Begin Data provided

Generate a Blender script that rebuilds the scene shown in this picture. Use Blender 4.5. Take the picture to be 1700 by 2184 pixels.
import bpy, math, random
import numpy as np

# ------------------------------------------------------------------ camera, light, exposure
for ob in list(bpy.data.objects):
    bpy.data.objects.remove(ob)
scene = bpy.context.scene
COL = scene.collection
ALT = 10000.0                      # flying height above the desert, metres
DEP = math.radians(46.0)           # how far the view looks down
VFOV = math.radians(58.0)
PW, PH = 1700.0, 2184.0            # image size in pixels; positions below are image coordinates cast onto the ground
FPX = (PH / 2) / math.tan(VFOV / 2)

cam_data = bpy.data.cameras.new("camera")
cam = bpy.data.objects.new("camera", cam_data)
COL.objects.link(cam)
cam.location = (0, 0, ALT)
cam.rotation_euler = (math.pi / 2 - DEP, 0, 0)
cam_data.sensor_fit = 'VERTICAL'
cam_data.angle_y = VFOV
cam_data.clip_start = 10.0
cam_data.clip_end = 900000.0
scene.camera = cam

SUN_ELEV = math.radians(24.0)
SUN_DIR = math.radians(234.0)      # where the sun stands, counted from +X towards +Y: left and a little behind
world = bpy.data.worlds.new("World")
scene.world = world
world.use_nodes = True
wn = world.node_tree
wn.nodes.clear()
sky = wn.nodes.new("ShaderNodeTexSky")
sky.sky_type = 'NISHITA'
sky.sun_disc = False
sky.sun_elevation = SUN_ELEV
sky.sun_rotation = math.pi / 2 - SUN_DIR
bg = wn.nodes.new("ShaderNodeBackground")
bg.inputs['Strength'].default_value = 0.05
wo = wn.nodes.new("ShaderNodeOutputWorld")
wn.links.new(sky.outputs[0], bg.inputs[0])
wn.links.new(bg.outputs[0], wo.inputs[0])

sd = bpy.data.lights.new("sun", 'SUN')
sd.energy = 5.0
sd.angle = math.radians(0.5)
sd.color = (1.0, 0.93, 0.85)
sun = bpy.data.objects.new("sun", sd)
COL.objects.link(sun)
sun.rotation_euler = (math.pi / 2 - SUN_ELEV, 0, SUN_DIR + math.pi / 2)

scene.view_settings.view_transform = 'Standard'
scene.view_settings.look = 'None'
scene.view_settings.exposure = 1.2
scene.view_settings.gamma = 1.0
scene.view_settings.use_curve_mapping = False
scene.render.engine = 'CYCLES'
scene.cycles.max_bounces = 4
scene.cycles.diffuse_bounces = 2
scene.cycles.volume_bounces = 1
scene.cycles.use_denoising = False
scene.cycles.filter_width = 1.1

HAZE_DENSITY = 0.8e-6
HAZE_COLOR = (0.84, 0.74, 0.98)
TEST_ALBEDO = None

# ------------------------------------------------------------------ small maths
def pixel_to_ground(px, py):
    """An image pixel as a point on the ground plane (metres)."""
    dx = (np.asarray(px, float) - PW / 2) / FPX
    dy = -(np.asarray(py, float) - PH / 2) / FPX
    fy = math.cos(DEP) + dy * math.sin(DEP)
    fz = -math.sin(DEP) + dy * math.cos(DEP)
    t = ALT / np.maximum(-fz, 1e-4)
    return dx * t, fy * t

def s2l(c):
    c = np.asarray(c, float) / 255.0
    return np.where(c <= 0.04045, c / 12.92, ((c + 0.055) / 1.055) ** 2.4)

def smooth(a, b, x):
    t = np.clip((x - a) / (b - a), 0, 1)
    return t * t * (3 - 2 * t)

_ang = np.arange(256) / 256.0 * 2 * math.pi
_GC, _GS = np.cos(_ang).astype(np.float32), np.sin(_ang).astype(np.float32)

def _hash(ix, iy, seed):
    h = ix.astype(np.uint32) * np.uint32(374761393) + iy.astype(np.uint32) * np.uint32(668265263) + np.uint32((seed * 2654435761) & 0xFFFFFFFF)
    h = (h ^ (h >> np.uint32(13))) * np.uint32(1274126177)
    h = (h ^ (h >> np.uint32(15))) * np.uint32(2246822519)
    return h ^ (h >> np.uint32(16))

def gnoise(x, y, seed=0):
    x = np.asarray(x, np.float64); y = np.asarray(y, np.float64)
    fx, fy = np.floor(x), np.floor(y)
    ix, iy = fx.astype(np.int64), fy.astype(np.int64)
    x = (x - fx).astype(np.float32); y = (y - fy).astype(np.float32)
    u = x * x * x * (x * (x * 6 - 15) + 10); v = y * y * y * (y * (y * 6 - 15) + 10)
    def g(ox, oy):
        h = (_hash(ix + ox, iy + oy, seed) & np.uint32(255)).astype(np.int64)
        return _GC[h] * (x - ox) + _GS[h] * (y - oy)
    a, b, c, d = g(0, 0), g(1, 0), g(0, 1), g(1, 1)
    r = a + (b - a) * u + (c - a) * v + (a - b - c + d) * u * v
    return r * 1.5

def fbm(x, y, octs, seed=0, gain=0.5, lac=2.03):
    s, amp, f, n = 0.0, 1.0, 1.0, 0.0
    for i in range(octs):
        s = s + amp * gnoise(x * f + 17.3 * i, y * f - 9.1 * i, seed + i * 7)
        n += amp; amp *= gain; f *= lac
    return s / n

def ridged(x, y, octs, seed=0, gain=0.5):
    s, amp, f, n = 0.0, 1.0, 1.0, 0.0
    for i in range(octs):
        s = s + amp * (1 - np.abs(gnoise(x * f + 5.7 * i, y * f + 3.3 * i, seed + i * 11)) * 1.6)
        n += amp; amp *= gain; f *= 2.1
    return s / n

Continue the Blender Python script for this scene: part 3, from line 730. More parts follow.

End Data provided

# Task details
Among the lines of the records above, count those holding the string "Blender", and report only the number.

# Response
2